Arbitration Proceedings 

  1. Notice of Arbitration- When any party chooses to invoke arbitration, she or he must show the existence of a dispute. If an arbitrator is not nominated in the arbitration clause, then the same can be done in the notice of arbitration. Any arbitrator with his details can be mentioned in the notice of arbitration. Also, the party sending notice of arbitration may ask the other party to nominate an arbitrator. 
  2. Reply to notice of Arbitration- The expected date of reply to the notice of arbitration is usually mentioned in the notice of arbitration. If the party chooses to approach the court instead of replying to the notice of arbitration, then a Section 8 application can be filed before the High Court by the other party. If an arbitration agreement is already in place to resolve disputes, then no party shall approach the judicial authority. 
  3. Interim Measures-
  • Petition for appointment of Arbitration- A petition for appointment of arbitration is a formal request made to a court or other authorized body to appoint an arbitrator to resolve a dispute. The petition typically outlines the nature of the dispute and provides supporting evidence. The appointment of an arbitrator is usually done in accordance with the terms of an arbitration agreement or a relevant statute. Once appointed, the arbitrator will conduct the arbitration proceedings and issue a binding decision.
  • Cost of Arbitration - The 2015 amendment brought several changes. Fourth Schedule and Section 31A were inserted in the Arbitration and Conciliation Act, 1996 by the 2015 amendment act to regularise the fees of arbitration. Usually, the unsuccessful party pays for the arbitration fees but after the addition of Section 31A, the power to decide this has been allotted to the Arbitral Tribunal. 
  • Submissions- Submissions for arbitration refer to the evidence and arguments presented by each party during the arbitration proceedings. These submissions can include witness statements, expert reports, legal briefs, and other relevant documents. The purpose of the submissions is to persuade the arbitrator to rule in favour of the party making the submission. The arbitrator will consider all the submissions and issue a final decision.
  • Statement of Claims- A statement of claims is a document filed by a party in an arbitration proceeding that outlines the legal and factual basis for their claims. It typically includes a description of the dispute, the relief being sought, and the legal and factual arguments supporting the claim. The statement of claims is an important document that sets out the initial position of the claimant and helps to guide the proceedings.
  • Statement of Defence- A statement of defence is a response to a statement of claims filed by the opposing party in an arbitration proceeding. It outlines the respondent's position on the disputed issues and presents the legal and factual arguments in support of their defense. The statement of defense is an important document that sets out the respondent's case and helps to guide the proceedings.

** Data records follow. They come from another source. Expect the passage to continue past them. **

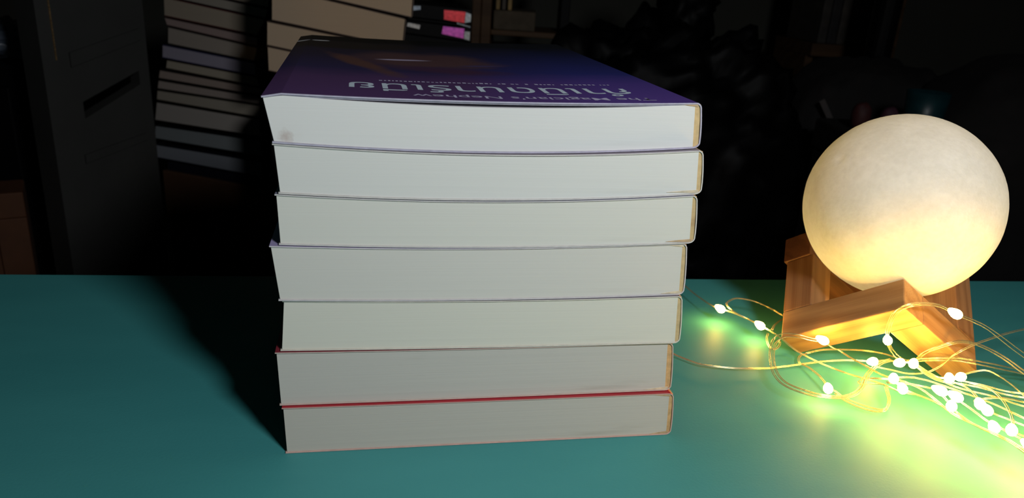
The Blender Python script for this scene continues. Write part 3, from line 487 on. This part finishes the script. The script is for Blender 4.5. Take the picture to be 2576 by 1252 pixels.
# ------------------------------------------------------------------ moon lamp
MC = Vector((0.17930, 0.34127, 0.07435)); MR = 0.04250
moon = root('moon_lamp', 'round white moon lamp with cratered surface, glowing warm, in its wooden stand', 'lamp', (MC.x, MC.y, MC.z - MR))
def moon_mat():
    m, nt, b = mat('printed_moon_shell')
    v = coords(nt)
    mot = noise_n(nt, v, 60, 5, .6); fine = noise_n(nt, v, 420, 3, .6)
    col = ramp(nt, math_n(nt, 'ADD', math_n(nt, 'MULTIPLY', mot, .7), math_n(nt, 'MULTIPLY', fine, .3)), [(.30, lin((232, 230, 224))), (.62, lin((248, 247, 244)))])
    tl_ = nt.nodes.new('ShaderNodeBsdfTranslucent'); nt.links.new(col, tl_.inputs['Color'])
    nt.links.new(col, b.inputs['Base Color']); b.inputs['Roughness'].default_value = .7; b.inputs['Specular IOR Level'].default_value = .2
    mx = nt.nodes.new('ShaderNodeMixShader'); mx.inputs[0].default_value = .22
    nt.links.new(b.outputs[0], mx.inputs[1]); nt.links.new(tl_.outputs[0], mx.inputs[2])
    nt.links.new(mx.outputs[0], nt.nodes['Material Output'].inputs['Surface'])
    bump(nt, b, fine, .25, .0006)
    return m
V, F = [], []; NU, NV = 128, 80
random.seed(11)
craters = []
craters.append((Vector((-.835, -.174, .522)).normalized(), .080, .013))
craters.append((Vector((-.62, -.21, .75)).normalized(), .02, .006))
craters.append((Vector((-.55, -.45, .70)).normalized(), .012, .006))
for k in range(46):
    d = Vector((random.gauss(0, 1), random.gauss(0, 1), random.gauss(0, 1))).normalized()
    craters.append((d, random.uniform(.02, .075), random.uniform(.002, .006)))
for j in range(NV + 1):
    ph = -math.pi / 2 + math.pi * j / NV
    for i in range(NU):
        th = 2 * math.pi * i / NU
        d = Vector((math.cos(ph) * math.cos(th), math.cos(ph) * math.sin(th), math.sin(ph)))
        k = 1 + .0028 * noise.fractal(d * 3, 1, 2, 4) + .0040 * max(0, noise.noise(d * 17)) * max(0, noise.noise(d * 2.2 + Vector((3, 1, 4))) + .1)
        for cd, rad, dep in craters:
            a = cd.angle(d)
            if a < rad * 1.5:
                x = a / rad
                k += -dep * (1 - x * x) if x < .85 else dep * .35 * math.cos((x - 1.0) * 3.0) * max(0, 1.5 - x)
        p = d * (MR * k); V.append((p.x, p.y, p.z + MR))
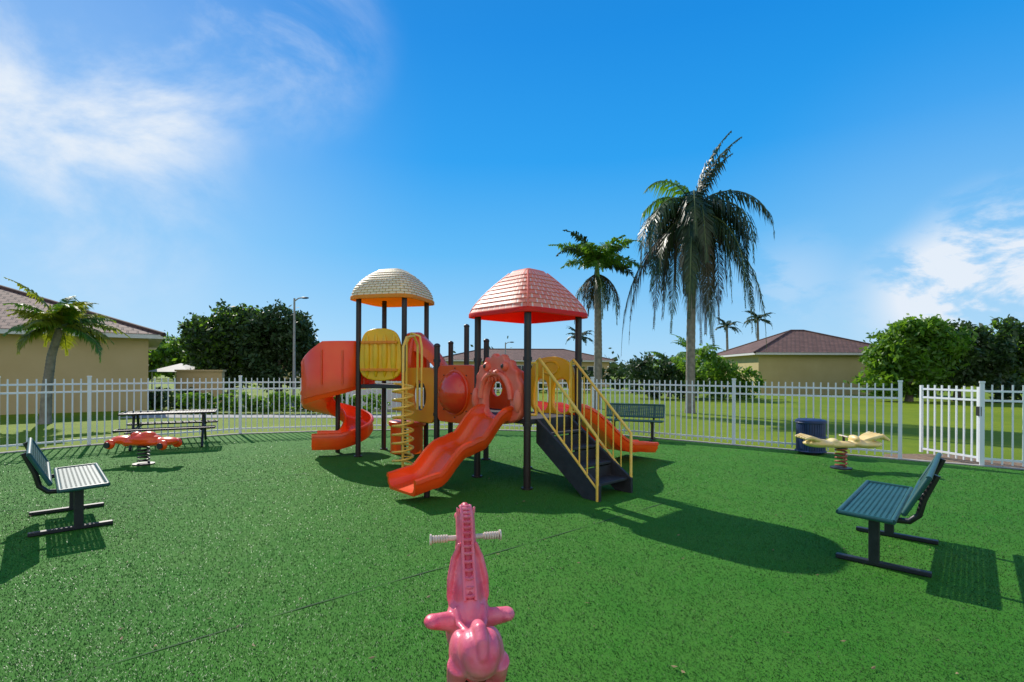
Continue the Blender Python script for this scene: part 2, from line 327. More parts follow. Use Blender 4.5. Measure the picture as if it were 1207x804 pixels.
def roof(name,matn,matu,c,s0,z0,H,ang,mode):
    rows=9 if mode==0 else 10; n=64; pexp=7 if mode==0 else 5
    def ring(s,z):
        out=[]
        for j in range(n):
            a=2*math.pi*(j+.5)/n; r=s/((abs(math.cos(a))**pexp+abs(math.sin(a))**pexp)**(1/pexp))
            x,y=r*math.cos(a),r*math.sin(a); out.append(Vector((c[0]+x*math.cos(ang)-y*math.sin(ang),c[1]+x*math.sin(ang)+y*math.cos(ang),z)))
        return out
    def prof(t):
        if mode==0: return s0*(1-.68*t**1.32)
        return s0*(1-.56*t**1.9)
    def zz(t): return z0+H*t
    V=[];F=[];UV=[]
    rings=[]
    for i in range(rows):
        t0=i/rows; t1=(i+1)/rows
        rings.append((prof(t0)+.016,zz(t0),i+.02)); rings.append((prof(t1)+.002,zz(t1),i+.98))
    for (s,z,vv) in rings: V+=ring(s,z)
    for k_ in range(len(rings)-1):
        for j in range(n):
            F.append((k_*n+j,k_*n+(j+1)%n,(k_+1)*n+(j+1)%n,(k_+1)*n+j))
            def U(jj): return jj/n*8*s0
            UV.append([(U(j),rings[k_][2]),(U(j+1),rings[k_][2]),(U(j+1),rings[k_+1][2]),(U(j),rings[k_+1][2])])
    pg.add(name,matn,V,F,True,UV=UV)
    rt=rings[-1][0]; zt_=rings[-1][1]
    VV=ring(rt+.004,zt_-.01)+ring(rt*.85,zt_+.035)+ring(rt*.5,zt_+.06)+ring(rt*.15,zt_+.068)
    FF=[(k_*n+j,k_*n+(j+1)%n,(k_+1)*n+(j+1)%n,(k_+1)*n+j) for k_ in range(3) for j in range(n)]+[tuple(3*n+j for j in range(n))]
    pg.add(name+'_cap',matn,VV,FF,True,UV=[[(.05,.5)]*len(f_) for f_ in FF])
    rs=[(s0+.018,z0+.004),(s0+.03,z0-.015),(s0+.03,z0-.065),(s0+.0,z0-.07),(s0-.03,z0-.02)]
    for i in range(1,rows+1): rs.append((max(.05,prof(i/rows)-.03),zz(i/rows)-.03))
    V=[]
    for s,z in rs: V+=ring(s,z)
    FF=[(k_*n+j,k_*n+(j+1)%n,(k_+1)*n+(j+1)%n,(k_+1)*n+j) for k_ in range(len(rs)-1) for j in range(n)]
    FF.append(tuple((len(rs)-1)*n+j for j in range(n)))
    pg.add(name+'_inside',matu,V,FF,True)
    if mode==0:
      for q in range(4):
        a=ang+math.pi/4+q*math.pi/2; pts=[]
        for i in range(rows+1):
            t_=i/rows; s=prof(t_)*1.30; pts.append((c[0]+s*math.cos(a),c[1]+s*math.sin(a),zz(t_)))
        pg.tube(name+'_hips','redfade',pts,.016,8)
ca=(F_+L_+R_+Bk)/4; cb=(LB+FB+RB+BB)/4
roof('roof_red','roofA','redroof',(ca.x,ca.y),.67,2.47,.60,math.atan2(v.y,v.x),0)
roof('roof_cream','roofB','yelroof',(cb.x,cb.y),.63,2.98,.50,math.atan2(.9,.25),1)

def chute(w,h,lip=.05,th=.03):
    inn=[(-w,h),(-w,.07),(-w+.03,.02),(-w+.08,0),(w-.08,0),(w-.03,.02),(w,.07),(w,h)]
    out=[(w+.02,h+.015),(w+lip,h),(w+lip+.005,h-.04),(w+th,h-.045),(w+th,.05),(w-.02,-th),(-w+.02,-th),(-w-th,.05),(-w-th,h-.045),(-w-lip-.005,h-.04),(-w-lip,h),(-w-.02,h+.015)]
    return inn+out
def interp(pts,x):
    for (a,b),(c,d) in zip(pts,pts[1:]):
        if x<=c:
            t_=(x-a)/(c-a); t_=t_*t_*(3-2*t_); return b+(d-b)*t_
    return pts[-1][1]
def slide(part,mat,s,d,w,h,zs,L,n=40):
    d=Vector(d).normalized(); side=Vector((-d.y,d.x,0)); path=[];sd=[];up=[]
    for i in range(n+1):
        x=L*i/n; z=interp(zs,x); z2=interp(zs,min(x+.03,L)); z1=interp(zs,max(x-.03,0))
        tn=(d*.06+Z(z2-z1)).normalized(); path.append(Vector((s.x,s.y,0))+d*x+Z(z)); sd.append(side); up.append(side.cross(tn)*-1 if side.cross(tn).z<0 else side.cross(tn))
    pg.sweep(part,mat,chute(w,h),path,sd,up)
mFL=(F_+L_)/2
slide('wave_slide','red',mFL-v*.02,-v,.29,.16,[(0,.955),(.10,.95),(.58,.58),(.78,.53),(1.25,.2),(1.65,.15)],1.60)
pg.tube('slide_leg','post',[mFL-v*1.25,mFL-v*1.25+Z(.2)],.04)
mRB=(R_+Bk)/2
slide('double_slide','red',mRB+v*.02-u*.20,v,.19,.15,[(0,.955),(.12,.95),(1.75,.22),(2.45,.15)],2.4)
slide('double_slide','red',mRB+v*.02+u*.22,v,.19,.15,[(0,.955),(.12,.95),(1.75,.22),(2.45,.15)],2.4)

# spiral slide
cs=Vector((-3.40,9.95,0)); r0=.42
path=[];sd=[];up=[]; N_=90; a0=R(-10); tot=R(-430)
def zsp(t_): return 1.36-1.18*min(1,t_/.97)
for i in range(N_+1):
    t_=i/N_; a=a0+tot*t_; e=Vector((math.cos(a),math.sin(a),0)); path.append(cs+e*r0+Z(zsp(t_))); sd.append(e)
    up.append((Z(1)-e*.10).normalized())
e=sd[-1]; tang=Vector((e.y,-e.x,0))
for k_ in range(1,6):
    path.append(path[N_]+tang*.07*k_); sd.append(e); up.append(up[N_])
pg.sweep('spiral_slide','red',chute(.23,.26),path,sd,up)
pg.tube('spiral_pole','post',[cs,cs+Z(1.75)],.045)
pg.tube('spiral_link','red',[LB*.5+BB*.5+Z(1.38),cs+Vector((.3,.05,1.36))],.12)
V=[];F=[];m=30; AR=150
for i in range(m+1):
    t_=i/m; a=R(10)-t_*R(AR); e=Vector((math.cos(a),math.sin(a),0)); f_=max(0,(t_*AR-20)/430)
    zb=1.36-1.18*f_+.05; zt=2.16-.06*t_-1.1*max(0,t_-.70)
    ro=.655
    for r_,z_ in((ro,zb),(ro,zt),(ro+.03,zt+.02),(ro+.045,zt-.01),(ro+.035,zb)): V.append(cs+e*r_+Z(z_))
for i in range(m):
    for j in range(5): F.append((i*5+j,i*5+(j+1)%5,(i+1)*5+(j+1)%5,(i+1)*5+j))
F+= [(4,3,2,1,0),tuple(m*5+j for j in range(5))]
pg.add('spiral_hood','red',V,F,True)
for i in (8,15,21):
    a=R(10)-i/m*R(AR); e=Vector((math.cos(a),math.sin(a),0)); pg.tube('hood_ribs','red',[cs+e*.70+Z(1.35),cs+e*.70+Z(1.98)],.02,8)

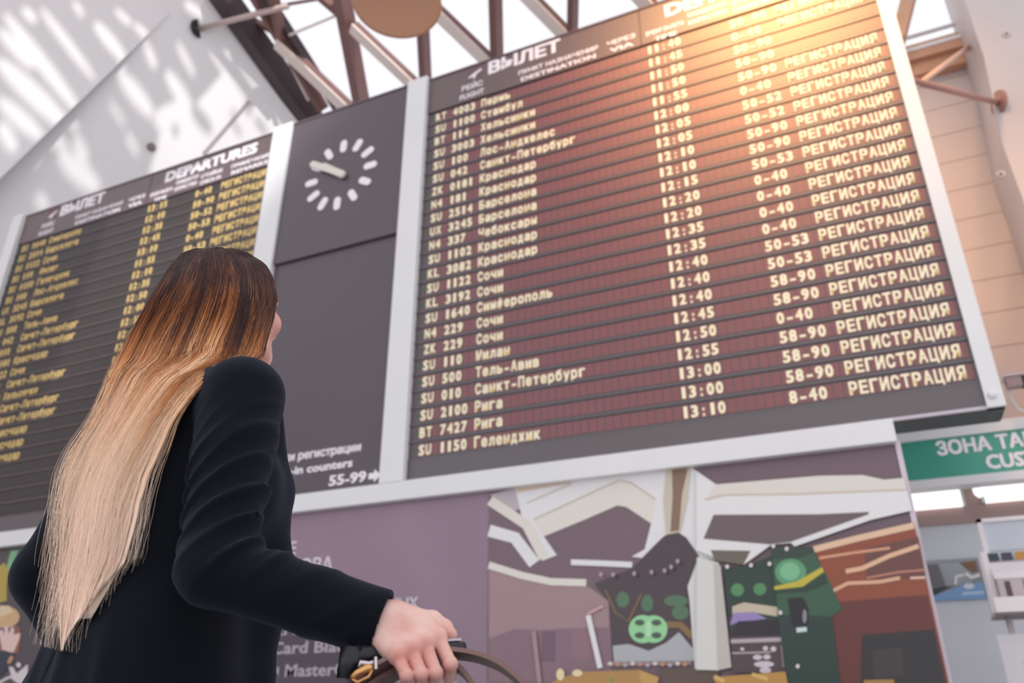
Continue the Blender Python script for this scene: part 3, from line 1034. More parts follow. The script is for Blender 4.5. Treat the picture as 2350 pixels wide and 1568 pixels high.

  • Counterclaim- A counterclaim in arbitration is a claim made by the respondent against the claimant in response to the original claim. It is a separate claim that arises from the same underlying dispute and is brought within the same arbitration proceeding. The counterclaim typically sets out the respondent's version of the events and seeks relief or damages against the claimant. The arbitrator will consider the counterclaim along with the original claim and issue a final decision on both.
  • Evidence- Evidence in arbitration consists of the information and materials presented by the parties to support their respective claims or defenses. This evidence may include documents, witness testimony, expert reports, and other forms of proof that are relevant to the issues in dispute.
  • Arbitral Awards- Arbitral awards are the final decisions or judgments issued by the arbitrator or arbitration panel at the conclusion of an arbitration proceeding. The award is a legally binding and enforceable decision that determines the rights and obligations of the parties involved in the dispute. The arbitrator's award may include the resolution of all disputed issues and can also provide for the payment of damages, costs, or other remedies as appropriate. The award is typically final and binding, subject to limited grounds for challenge or appeal in accordance with the governing law or arbitration agreement.
  • Execution- Execution in arbitration refers to the process of enforcing the final and binding arbitral award issued by the arbitrator. This may involve seeking a court judgment to enforce the award or working with relevant authorities to ensure compliance with the award. The execution process may involve seizing assets, garnishing wages, or taking other measures to enforce the award. The enforceability of an arbitral award will depend on the governing law and the party's arbitration agreement.
  • Challenge of Arbitral Awards-  A challenge of an arbitral award is a legal action that seeks to challenge the validity or enforceability of the award. The grounds for challenge are typically limited and may include procedural irregularities, lack of jurisdiction, or corruption on the part of the arbitrator. The challenge is usually made in a court of law, which will review the award and the grounds for challenge before upholding or setting aside the award.
  • Appeals- Appeals in arbitration are generally limited due to the finality and binding nature of arbitral awards. Parties may agree to allow for a limited right of appeal or may have the option of appealing to a higher court on specific grounds, such as procedural irregularity or lack of jurisdiction. However, such appeals are typically subject to strict timelines and procedural requirements, and the scope of review may be limited. The availability and procedures for appeals may vary depending on the governing law and the parties' arbitration agreement.